Given material ▸
- - - -
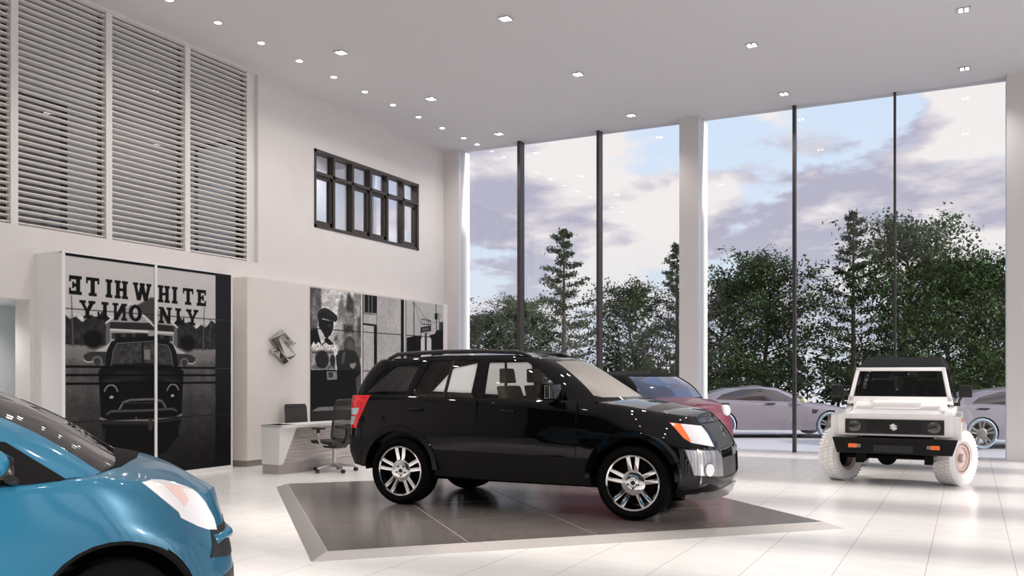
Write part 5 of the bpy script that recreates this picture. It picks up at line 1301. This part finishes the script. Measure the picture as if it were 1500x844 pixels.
for i, (wood, me) in enumerate(kinds):
    t = thing('broadleaf_tree' if i < 2 else 'spruce_tree', '', 'tree', (0, 0, -.05), 0, 'trees beyond the facade')
    tk = obj('trunk', wood, BARK, t); me.materials.append(LM[1 if i == 2 else i % 2])
    fo = bpy.data.objects.new('foliage', me); C.objects.link(fo); fo.parent = t
    protos.append(t)
def place_tree(k, px, d, top_y, label, rz=0, wide=1.0, first=set()):
    """stand a tree at camera distance d so that it is as tall as the photo shows"""
    a = (px-CX)/F_PX; x = (CR*a-CS)*d; y = (CS*a+CR)*d
    o = protos[k] if k not in first else copy_tree(protos[k]); first.add(k)
    hh = CAMH+(HY-top_y)/F_PX*d
    s = hh/[6.6*.97, 6.0*.99, 7.4][k]
    o.location = (x, y, -.05); o.scale = (s*wide, s*wide, s); o.rotation_euler = (0, 0, rz); o['label'] = label
TR = [
 (1, 700, 33, 452, 'low broadleaf tree outside in the leftmost facade pane', .3, 1.15),
 (2, 826, 30, 330, 'tall spruce outside between the two thick dark mullions', .0, 1.0),
 (0, 756, 36, 432, 'broadleaf tree left of the tall spruce', 1.2, 1.0),
 (0, 930, 34, 412, 'broadleaf tree outside just left of the middle column', 4.0, .9),
 (2, 992, 33, 352, 'spruce whose tip rises beside the middle column', 1.0, .9),
 (1, 1062, 37, 398, 'broadleaf tree just right of the middle column', .8, .9),
 (0, 1118, 32, 366, 'dense broadleaf tree left of the thin mullion behind the sedan', 2.0, .92),
 (2, 1250, 30, 304, 'spruce with thin top right of the thin mullion', 2.5, .8),
 (0, 1322, 31, 312, 'tallest broadleaf tree, behind the white off-roader', 1.0, .80),
 (1, 1385, 38, 372, 'broadleaf tree right behind the tallest one', 5.0, .9),
 (0, 1448, 31, 368, 'broadleaf tree against the rightmost column', 3.3, .86),
 (1, 1540, 34, 380, 'broadleaf tree hidden past the rightmost column', .3, .9),
]
for k, px, d, ty, lb, rz, wd in TR: place_tree(k, px, d, ty, lb, rz, wd)
# hedge row filling the gaps near the ground
def hedge(px, d, h, w, label, seed):
    rng = np.random.RandomState(seed); a = (px-CX)/F_PX; x = (CR*a-CS)*d; y = (CS*a+CR)*d
    pts = [(rng.uniform(-w, w), rng.uniform(-.8, .8), h*rng.uniform(.1, 1)**.8*(1-.3*rng.rand())) for _ in range(170)]
    V, Fc = leaf_cloud(pts, rng, .24, .16, 13, 1)
    b = bmesh.new()
    for i in range(10): q = rng.uniform(-w, w); tube(b, [(q, 0, 0), (q+rng.uniform(-.3, .3), rng.uniform(-.3, .3), h*.8)], [.04, .012], 5)
    t = thing('shrub', label, 'shrub', (x, y, -.05), rng.uniform(-.2, .2), 'shrubs beyond the facade')
    obj('stem', b, BARK, t)
    me = bpy.data.meshes.new('foliage'); me.from_pydata(V.tolist(), [], Fc.tolist()); me.materials.append(LM[seed % 2]); fo = bpy.data.objects.new('foliage', me); C.objects.link(fo); fo.parent = t
for i, (px, d, h, w, lb) in enumerate([(720, 37, 2.2, 2.4, 'shrub low in the leftmost facade pane'), (850, 38, 2.6, 2.6, 'shrub low behind the tall spruce'), (960, 38, 2.4, 2.2, 'shrub low beside the middle column'),
    (1080, 39, 2.6, 2.6, 'shrub behind the roof of the left silver sedan'), (1190, 40, 2.8, 2.8, 'shrub behind the bonnet of the left silver sedan'), (1300, 39, 2.6, 2.6, 'shrub behind the white off-roader'), (1420, 39, 2.4, 2.4, 'shrub above the silver sedan at the right edge')]):
    hedge(px, d, h, w, lb, 20+i)
GLOW, SKY = 1.6, 1.0
# ================================================================ daylight
EXPO = 0.38
sun = bpy.data.lights.new('sun', 'SUN'); sun.energy = 4.6; sun.angle = math.radians(3.5); sun.color = (1, .93, .85)
so = bpy.data.objects.new('sun', sun); C.objects.link(so)
def aim(o, d): o.rotation_euler = Vector(d).to_track_quat('-Z', 'Y').to_euler()
el = math.radians(19)
aim(so, (-math.cos(el), -.03, -math.sin(el))); so.location = (20, 5, 12)
w = bpy.data.worlds.new('sky'); S.world = w; w.use_nodes = True; nt = w.node_tree; nt.nodes.clear(); N = nt.nodes.new; L = nt.links.new
out = N('ShaderNodeOutputWorld'); bg = N('ShaderNodeBackground'); L(bg.outputs[0], out.inputs[0])
tc = N('ShaderNodeTexCoord'); sp = N('ShaderNodeSeparateXYZ'); L(tc.outputs['Generated'], sp.inputs[0])
def ramp(sock, els, interp='LINEAR'):
    r = N('ShaderNodeValToRGB'); r.color_ramp.interpolation = interp
    e = r.color_ramp.elements
    while len(e) < len(els): e.new(.5)
    for q, (p, c) in zip(e, els): q.position = p; q.color = c
    L(sock, r.inputs[0]); return r.outputs[0]
def math_(op, a, b=None, clamp=False):
    m = N('ShaderNodeMath'); m.operation = op; m.use_clamp = clamp
    for i, v in enumerate((a, b)):
        if v is None: continue
        if isinstance(v, (int, float)): m.inputs[i].default_value = v
        else: L(v, m.inputs[i])
    return m.outputs[0]
def mix(f, a, b):
    m = N('ShaderNodeMix'); m.data_type = 'RGBA'
    for i, v in ((0, f), (6, a), (7, b)):
        if isinstance(v, tuple): m.inputs[i].default_value = v
        elif isinstance(v, (int, float)): m.inputs[i].default_value = v
        else: L(v, m.inputs[i])
    return m.outputs[2]
base = ramp(sp.outputs[2], [(0, srgb(212, 216, 226)), (.12, srgb(212, 221, 235)), (.4, srgb(198, 215, 240)), (.7, srgb(160, 186, 226))])
# cloud deck: view direction flattened towards the horizon
zz = math_('ADD', math_('MAXIMUM', sp.outputs[2], 0), .22)
cx_ = math_('DIVIDE', sp.outputs[0], zz); cy_ = math_('DIVIDE', sp.outputs[1], zz)
cb = N('ShaderNodeCombineXYZ'); L(cx_, cb.inputs[0]); L(cy_, cb.inputs[1]); cb.inputs[2].default_value = 2.7
mp = N('ShaderNodeMapping'); L(cb.outputs[0], mp.inputs[0]); mp.inputs['Rotation'].default_value = (0, 0, .47); mp.inputs['Scale'].default_value = (1, 1, 1); mp.inputs['Location'].default_value = (3.1, 1.7, 0)
n1 = N('ShaderNodeTexNoise'); n1.inputs['Scale'].default_value = 1.7; n1.inputs['Detail'].default_value = 9; n1.inputs['Roughness'].default_value = .58; n1.inputs['Distortion'].default_value = .1; L(mp.outputs[0], n1.inputs[0])
mp2 = N('ShaderNodeMapping'); L(mp.outputs[0], mp2.inputs[0]); mp2.inputs['Location'].default_value = (.07, .11, .08)
n2 = N('ShaderNodeTexNoise'); n2.inputs['Scale'].default_value = 1.7; n2.inputs['Detail'].default_value = 7; n2.inputs['Roughness'].default_value = .5; n2.inputs['Distortion'].default_value = .1; L(mp2.outputs[0], n2.inputs[0])
cover = ramp(n1.outputs['Fac'], [(.43, (0, 0, 0, 1)), (.50, (1, 1, 1, 1))], 'EASE')
lit = math_('ADD', math_('MULTIPLY', math_('SUBTRACT', n2.outputs['Fac'], n1.outputs['Fac']), 4.5), math_('MULTIPLY', n1.outputs['Fac'], 1.0))
ccol = ramp(lit, [(.30, srgb(236, 227, 225)), (.5, srgb(210, 201, 208)), (.75, srgb(176, 172, 190))])
skyc = mix(cover, base, ccol)
haze = ramp(sp.outputs[2], [(0, (1, 1, 1, 1)), (.16, (0, 0, 0, 1))])
skyc = mix(math_('MULTIPLY', haze, .75), skyc, srgb(205, 208, 218))
# brighter veil of light round the sun, which stands to the right of the building
dv = N('ShaderNodeVectorMath'); dv.operation = 'DOT_PRODUCT'; L(tc.outputs['Generated'], dv.inputs[0]); dv.inputs[1].default_value = (math.cos(el), -.05, math.sin(el))
gl = math_('POWER', math_('MAXIMUM', dv.outputs['Value'], 0), 3.0)
st = math_('ADD', math_('MULTIPLY', gl, GLOW), SKY)
L(skyc, bg.inputs[0]); L(st, bg.inputs[1])
# ================================================================ camera and world
cam = bpy.data.cameras.new('camera'); co = bpy.data.objects.new('camera', cam); C.objects.link(co)
cam.sensor_width = 36; cam.lens = F_PX/1500*36; cam.shift_x = 0; cam.shift_y = (551-422)/1500
cam.clip_end = 2000
co.location = (0, 0, CAMH); co.rotation_euler = (PI/2, 0, math.atan2(CS, CR))
S.camera = co
S.view_settings.view_transform = 'Standard'; S.view_settings.look = 'None'; S.view_settings.gamma = 1; S.view_settings.use_curve_mapping = False
S.view_settings.exposure = EXPO
S.cycles.use_denoising = True
S.cycles.max_bounces = 10; S.cycles.diffuse_bounces = 5; S.cycles.glossy_bounces = 5; S.cycles.transparent_max_bounces = 24; S.cycles.transmission_bounces = 6
S.cycles.sample_clamp_indirect = 6; S.cycles.caustics_reflective = False; S.cycles.caustics_refractive = False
- - - -
Direction ▸
Scan the material for lines with the word "that", and copy each line you find.

Task output ▸
Write part 5 of the bpy script that recreates this picture. It picks up at line 1301. This part finishes the script. Measure the picture as if it were 1500x844 pixels.
    """stand a tree at camera distance d so that it is as tall as the photo shows"""